We just aren't happy anymore. Every day is a struggle just to look at each other without screaming. Every day is an argument over... Everything.
And I can't help but wonder... Is it time we got a divorce? And then I feel the guilt. Because I can't help but feel like maybe it really is time to move on.
I want to feel the love again. I really do. But when you reach out to your partner and say "Honey, I'd like to invite the neighbors over for dinner." and instead of a discussion you get lectured on the evils of associating with those horrible fags next door, it just isn't worth it to even ask.
It's mentally exhausting. It makes me physically tired. I am exasperated, despirited and completely disenchanted with this. And the thought of wanting to get out really just makes me feel unsure of the future. I want to make this other person understand. I really, truly do. I want them to understand the self destructive path they're on. I want to help them. And I want to take that journey towards something better with them.
But I just can't help it anymore. They just don't get it. They can't be reached.
There is a tight feeling in my stomach. A knot in my throat. I think it's fear. Or maybe it's just uncertainty. The anxiety that comes with stepping into the unknown.
But I think everybody knows that's just the feeling many of us get before we make any major life change, even the ones we know we have to make for our own sanity.

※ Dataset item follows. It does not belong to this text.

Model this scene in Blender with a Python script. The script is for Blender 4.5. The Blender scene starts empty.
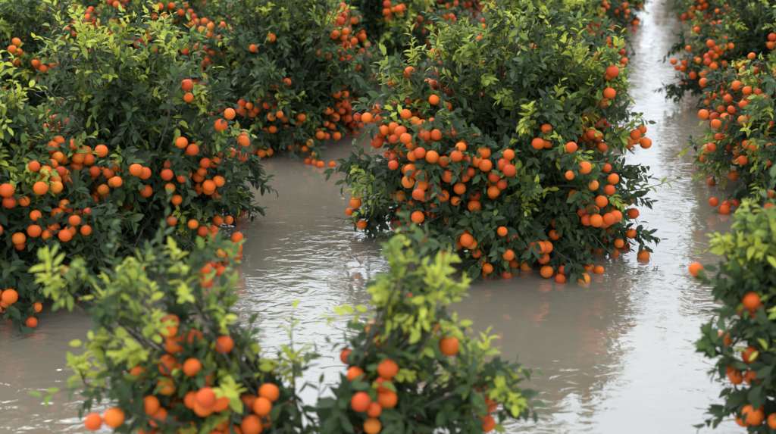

I know lots of you may say I'm looking for the easy way out. But that's easy to say for someone who doesn't have to live with the direct abuse every single day.
The simple fact is we just don't have a union anymore. And I can be stronger on my own.
Republicans, I want a divorce. I'll split everything 50/50, I just want out of this abuse. You have yours, and I'll take mine, and we'll end this bickering tonight.
We've grown too far apart, and you're holding me back from better things. From the life, liberty, and the pursuit of happiness that it is my right to enjoy.